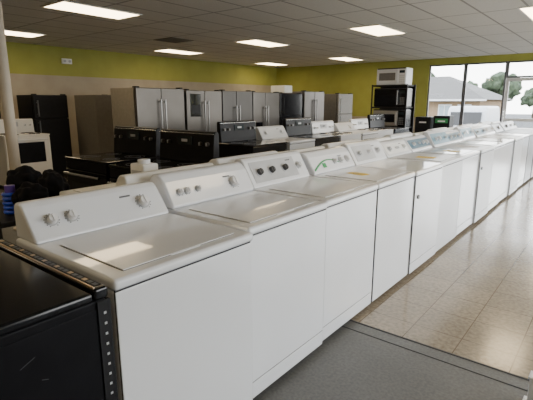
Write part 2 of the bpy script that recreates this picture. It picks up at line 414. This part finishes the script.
def paper(x,y,z,rot,m,w=.2,l=.26,label='yellow paper tag lying on an appliance top'):
    q = MB(); q.box(-w/2,w/2,-l/2,l/2,0,.0015,m); 
    for i in range(5): q.box(-w*.35,w*(.35-.08*(i%3)),-l*.3+i*l*.14,-l*.3+i*l*.14+.008,.0015,.0018,MGREY)
    o = q.done('paper_tag'); o.location=(x,y,z); o.rotation_euler=(0,0,math.radians(rot)); top(o,label,'paper','paper tags')
paper(-1.55,3.08,.9210,80,YEL,.09,.16)
paper(-1.50,4.45,.9210,95,YEL,.13,.18)
paper(-1.47,5.2,.9210,70,YEL,.12,.16)
paper(-1.50,5.95,.9165,90,PAPER,label='white paper sheet on a dryer top')

def stand(x,y,h,m,label):
    q = MB(); q.box(-.22,.22,-.2,.2,0,h,BLACKM,.01); q.box(-.17,.17,-.205,-.199,h-.20,h-.08,m); q.box(-.10,.10,-.207,-.204,h-.17,h-.13,PAPER); q.box(-.20,.20,-.207,-.199,.1,.5,MGREY)
    o = q.done('display_stand'); o.location=(x,y,0); top(o,label,'display stand','display stands by the window')
stand(-4.45,12.9,1.06,BLACKM,'black display stand beside the window'); stand(-3.95,12.95,1.10,GREEN,'dark display stand with green sign near the window')
q = MB(); q.box(-.03,.03,-.03,.03,0,.16,WHITE,.006); q.box(-.05,.05,-.05,.05,0,.012,WHITE,.003); q.box(-.036,.036,-.036,.036,.155,.168,WHITE,.004)
o = q.done('floor_post'); o.location=(-.155,2.30,0); top(o,'short white post standing on grey floor','post')

q = MB(); q.cyl((0,0,0),(0,0,1),.06,2.735,COLM,24); q.cyl((0,0,0),(0,0,1),.10,.015,COLM,24); q.cyl((0,0,2.715),(0,0,1),.10,.02,COLM,24)
o = q.done('support_column'); o.location=(-5.41,2.13,0); top(o,'round beige steel support column','column')

# ------------------------------------------------------------ room shell
XL,XR,YN,YF,H = -10.6, 3.2, -2.6, 13.9, 2.74
def nodes(name):
    m = bpy.data.materials.new(name); m.use_nodes=True; return m, m.node_tree, m.node_tree.nodes['Principled BSDF']
def grid_mask(nt, sx, sy, w):
    g = nt.nodes.new('ShaderNodeNewGeometry'); sp = nt.nodes.new('ShaderNodeSeparateXYZ'); nt.links.new(g.outputs['Position'], sp.inputs[0])
    outs=[]
    for ax,s in (('X',sx),('Y',sy)):
        a = nt.nodes.new('ShaderNodeMath'); a.operation='PINGPONG'; a.inputs[1].default_value = s/2
        nt.links.new(sp.outputs[ax], a.inputs[0])
        b = nt.nodes.new('ShaderNodeMath'); b.operation='LESS_THAN'; b.inputs[1].default_value = w
        nt.links.new(a.outputs[0], b.inputs[0]); outs.append(b)
    m = nt.nodes.new('ShaderNodeMath'); m.operation='MAXIMUM'
    nt.links.new(outs[0].outputs[0], m.inputs[0]); nt.links.new(outs[1].outputs[0], m.inputs[1])
    return g, sp, m
def rgb(nt,c):
    n = nt.nodes.new('ShaderNodeRGB'); n.outputs[0].default_value = list(c)+[1]; return n
def mix(nt, f, a, b):
    n = nt.nodes.new('ShaderNodeMix'); n.data_type='RGBA'
    nt.links.new(f, n.inputs['Factor']); nt.links.new(a, n.inputs['A']); nt.links.new(b, n.inputs['B']); return n.outputs['Result']
def mul(nt, a, b):
    n = nt.nodes.new('ShaderNodeMix'); n.data_type='RGBA'; n.blend_type='MULTIPLY'; n.inputs['Factor'].default_value=1
    nt.links.new(a, n.inputs['A']); nt.links.new(b, n.inputs['B']); return n.outputs['Result']
def noise_ramp(nt, g, scale, c0, c1, p0=.35, p1=.65, detail=4):
    nz = nt.nodes.new('ShaderNodeTexNoise'); nz.inputs['Scale'].default_value=scale; nz.inputs['Detail'].default_value=detail
    nt.links.new(g.outputs['Position'], nz.inputs['Vector'])
    cr = nt.nodes.new('ShaderNodeValToRGB'); cr.color_ramp.elements[0].position=p0; cr.color_ramp.elements[1].position=p1
    cr.color_ramp.elements[0].color=list(c0)+[1]; cr.color_ramp.elements[1].color=list(c1)+[1]
    nt.links.new(nz.outputs['Fac'], cr.inputs['Fac']); return cr.outputs['Color'], nz
CE, nt, b = nodes('ceiling_tiles')
g, sp, m = grid_mask(nt, .61, 1.22, .016)
c,_ = noise_ramp(nt, g, 90, (.60,.59,.56),(.70,.69,.66))
nt.links.new(mix(nt, m.outputs[0], c, rgb(nt,(.32,.31,.30)).outputs[0]), b.inputs['Base Color']); b.inputs['Roughness'].default_value=.85
FT, nt, b = nodes('floor_vinyl_tiles')
g, sp, m = grid_mask(nt, .305, .305, .003)
c1,_ = noise_ramp(nt, g, 38, (.25,.20,.14),(.40,.34,.255), .32,.68)
c2,_ = noise_ramp(nt, g, 1.6, (.80,.80,.80),(1,1,1))
sc = nt.nodes.new('ShaderNodeVectorMath'); sc.operation='SCALE'; sc.inputs['Scale'].default_value=1/.305; nt.links.new(g.outputs['Position'], sc.inputs[0])
fl = nt.nodes.new('ShaderNodeVectorMath'); fl.operation='FLOOR'; nt.links.new(sc.outputs[0], fl.inputs[0])
wn = nt.nodes.new('ShaderNodeTexWhiteNoise'); wn.noise_dimensions='2D'; nt.links.new(fl.outputs[0], wn.inputs['Vector'])
mr = nt.nodes.new('ShaderNodeMapRange'); mr.inputs['To Min'].default_value=.88; mr.inputs['To Max'].default_value=1.0; nt.links.new(wn.outputs['Value'], mr.inputs['Value'])
nt.links.new(mix(nt, m.outputs[0], mul(nt, mul(nt, c1, mr.outputs[0]), c2), rgb(nt,(.12,.09,.055)).outputs[0]), b.inputs['Base Color']); b.inputs['Roughness'].default_value=.18
b.inputs['Coat Weight'].default_value=.3; b.inputs['Coat Roughness'].default_value=.12
FG, nt, b = nodes('grey_floor')
g = nt.nodes.new('ShaderNodeNewGeometry')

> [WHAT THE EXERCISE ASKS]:
The pictures should not be reproduced; quote all of the other material exactly.

> [ANSWER BELOW]:
Write part 2 of the bpy script that recreates this picture. It picks up at line 414. This part finishes the script.
def paper(x,y,z,rot,m,w=.2,l=.26,label='yellow paper tag lying on an appliance top'):
    q = MB(); q.box(-w/2,w/2,-l/2,l/2,0,.0015,m); 
    for i in range(5): q.box(-w*.35,w*(.35-.08*(i%3)),-l*.3+i*l*.14,-l*.3+i*l*.14+.008,.0015,.0018,MGREY)
    o = q.done('paper_tag'); o.location=(x,y,z); o.rotation_euler=(0,0,math.radians(rot)); top(o,label,'paper','paper tags')
paper(-1.55,3.08,.9210,80,YEL,.09,.16)
paper(-1.50,4.45,.9210,95,YEL,.13,.18)
paper(-1.47,5.2,.9210,70,YEL,.12,.16)
paper(-1.50,5.95,.9165,90,PAPER,label='white paper sheet on a dryer top')

def stand(x,y,h,m,label):
    q = MB(); q.box(-.22,.22,-.2,.2,0,h,BLACKM,.01); q.box(-.17,.17,-.205,-.199,h-.20,h-.08,m); q.box(-.10,.10,-.207,-.204,h-.17,h-.13,PAPER); q.box(-.20,.20,-.207,-.199,.1,.5,MGREY)
    o = q.done('display_stand'); o.location=(x,y,0); top(o,label,'display stand','display stands by the window')
stand(-4.45,12.9,1.06,BLACKM,'black display stand beside the window'); stand(-3.95,12.95,1.10,GREEN,'dark display stand with green sign near the window')
q = MB(); q.box(-.03,.03,-.03,.03,0,.16,WHITE,.006); q.box(-.05,.05,-.05,.05,0,.012,WHITE,.003); q.box(-.036,.036,-.036,.036,.155,.168,WHITE,.004)
o = q.done('floor_post'); o.location=(-.155,2.30,0); top(o,'short white post standing on grey floor','post')

q = MB(); q.cyl((0,0,0),(0,0,1),.06,2.735,COLM,24); q.cyl((0,0,0),(0,0,1),.10,.015,COLM,24); q.cyl((0,0,2.715),(0,0,1),.10,.02,COLM,24)
o = q.done('support_column'); o.location=(-5.41,2.13,0); top(o,'round beige steel support column','column')

# ------------------------------------------------------------ room shell
XL,XR,YN,YF,H = -10.6, 3.2, -2.6, 13.9, 2.74
def nodes(name):
    m = bpy.data.materials.new(name); m.use_nodes=True; return m, m.node_tree, m.node_tree.nodes['Principled BSDF']
def grid_mask(nt, sx, sy, w):
    g = nt.nodes.new('ShaderNodeNewGeometry'); sp = nt.nodes.new('ShaderNodeSeparateXYZ'); nt.links.new(g.outputs['Position'], sp.inputs[0])
    outs=[]
    for ax,s in (('X',sx),('Y',sy)):
        a = nt.nodes.new('ShaderNodeMath'); a.operation='PINGPONG'; a.inputs[1].default_value = s/2
        nt.links.new(sp.outputs[ax], a.inputs[0])
        b = nt.nodes.new('ShaderNodeMath'); b.operation='LESS_THAN'; b.inputs[1].default_value = w
        nt.links.new(a.outputs[0], b.inputs[0]); outs.append(b)
    m = nt.nodes.new('ShaderNodeMath'); m.operation='MAXIMUM'
    nt.links.new(outs[0].outputs[0], m.inputs[0]); nt.links.new(outs[1].outputs[0], m.inputs[1])
    return g, sp, m
def rgb(nt,c):
    n = nt.nodes.new('ShaderNodeRGB'); n.outputs[0].default_value = list(c)+[1]; return n
def mix(nt, f, a, b):
    n = nt.nodes.new('ShaderNodeMix'); n.data_type='RGBA'
    nt.links.new(f, n.inputs['Factor']); nt.links.new(a, n.inputs['A']); nt.links.new(b, n.inputs['B']); return n.outputs['Result']
def mul(nt, a, b):
    n = nt.nodes.new('ShaderNodeMix'); n.data_type='RGBA'; n.blend_type='MULTIPLY'; n.inputs['Factor'].default_value=1
    nt.links.new(a, n.inputs['A']); nt.links.new(b, n.inputs['B']); return n.outputs['Result']
def noise_ramp(nt, g, scale, c0, c1, p0=.35, p1=.65, detail=4):
    nz = nt.nodes.new('ShaderNodeTexNoise'); nz.inputs['Scale'].default_value=scale; nz.inputs['Detail'].default_value=detail
    nt.links.new(g.outputs['Position'], nz.inputs['Vector'])
    cr = nt.nodes.new('ShaderNodeValToRGB'); cr.color_ramp.elements[0].position=p0; cr.color_ramp.elements[1].position=p1
    cr.color_ramp.elements[0].color=list(c0)+[1]; cr.color_ramp.elements[1].color=list(c1)+[1]
    nt.links.new(nz.outputs['Fac'], cr.inputs['Fac']); return cr.outputs['Color'], nz
CE, nt, b = nodes('ceiling_tiles')
g, sp, m = grid_mask(nt, .61, 1.22, .016)
c,_ = noise_ramp(nt, g, 90, (.60,.59,.56),(.70,.69,.66))
nt.links.new(mix(nt, m.outputs[0], c, rgb(nt,(.32,.31,.30)).outputs[0]), b.inputs['Base Color']); b.inputs['Roughness'].default_value=.85
FT, nt, b = nodes('floor_vinyl_tiles')
g, sp, m = grid_mask(nt, .305, .305, .003)
c1,_ = noise_ramp(nt, g, 38, (.25,.20,.14),(.40,.34,.255), .32,.68)
c2,_ = noise_ramp(nt, g, 1.6, (.80,.80,.80),(1,1,1))
sc = nt.nodes.new('ShaderNodeVectorMath'); sc.operation='SCALE'; sc.inputs['Scale'].default_value=1/.305; nt.links.new(g.outputs['Position'], sc.inputs[0])
fl = nt.nodes.new('ShaderNodeVectorMath'); fl.operation='FLOOR'; nt.links.new(sc.outputs[0], fl.inputs[0])
wn = nt.nodes.new('ShaderNodeTexWhiteNoise'); wn.noise_dimensions='2D'; nt.links.new(fl.outputs[0], wn.inputs['Vector'])
mr = nt.nodes.new('ShaderNodeMapRange'); mr.inputs['To Min'].default_value=.88; mr.inputs['To Max'].default_value=1.0; nt.links.new(wn.outputs['Value'], mr.inputs['Value'])
nt.links.new(mix(nt, m.outputs[0], mul(nt, mul(nt, c1, mr.outputs[0]), c2), rgb(nt,(.12,.09,.055)).outputs[0]), b.inputs['Base Color']); b.inputs['Roughness'].default_value=.18
b.inputs['Coat Weight'].default_value=.3; b.inputs['Coat Roughness'].default_value=.12
FG, nt, b = nodes('grey_floor')
g = nt.nodes.new('ShaderNodeNewGeometry')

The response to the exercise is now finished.